Get It Down; 31 for 21

It’s not that easy trust me! I mean you’ve seen how cute he is, right??
But beneath the cuteness lies a rather naughty, manipulative streak. He knows he’s cute and plays on it; he thinks he can get away with murder – and he probably could! Yes, butter would not melt in that little boy’s mouth.

Seriously – it is a known fact that all kids feel safer when those in authority over them deal with unwanted behaviour consistently and make the boundaries crystal clear. But with our Tom, it is all the more crucial to be consistent and straight down the line, because he forgets things quite easily from one incident to the next; and as he learns best through repetition, the way he is disciplined has to be consistent…

So if he hits, or throws, he has a warning and then goes straight to his room. If he refuses to eat, he can’t watch TV. He’s not allowed food in the lounge unless we specifically say it’s ok and give it to him ourselves. If he gets up after we have kissed him goodnight, we shut his door.

And so on.

However it’s all very well being consistent with Tom, but it is also just as important that his brothers are treated the same… And that’s where it gets a lot more complicated! The other two boys are both on the Autistic Spectrum, and so have needs and difficulties which are completely different, sometimes even opposed to Thomas’s. For example, if Ben has a temper tantrum, the trigger might be a lot less obvious, and the reasons much more complex – it could be linked to anxiety, or misunderstanding/ misinterpreting of a situation or something someone has said or done. So occasionally, I have to give him the benefit of the doubt, and respond to the tantrum with much gentleness and reassurance instead of shutting him out.

Still, with Tom, consistency works really well, and on the whole, we manage to get to where we need to be – although it might take some time if he isn’t feeling cooperative!
So today, Sunday, was a week on from ‘The Incident’… I had to be at church earlier than I normally am, and there was a high risk that he might ‘reoffend’ as I was having to watch all 3 of them. So I made it absolutely clear to him that he was not to leave the hall without mummy, and that he was not to go swimming.

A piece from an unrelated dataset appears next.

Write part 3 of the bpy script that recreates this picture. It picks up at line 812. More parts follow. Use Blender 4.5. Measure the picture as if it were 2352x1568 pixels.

Well I’m glad to report that the incident was not repeated, and that he didn’t go swimming. I am pretty proud of myself…

But what about you, fellow-parents of a child with DS? What is your take on disciplining kids with special needs? Do you use rewards/ sticker charts/ any special systems…? What works and what doesn’t? I really would be interested to read of your experiences – might even do a little summary in my blog of your thoughts, ideas, suggestions if there are a few. But please do share. This month after all, is in part about knitting us a little closer together as a community – and I for one am grateful for the opportunity to feel less alone.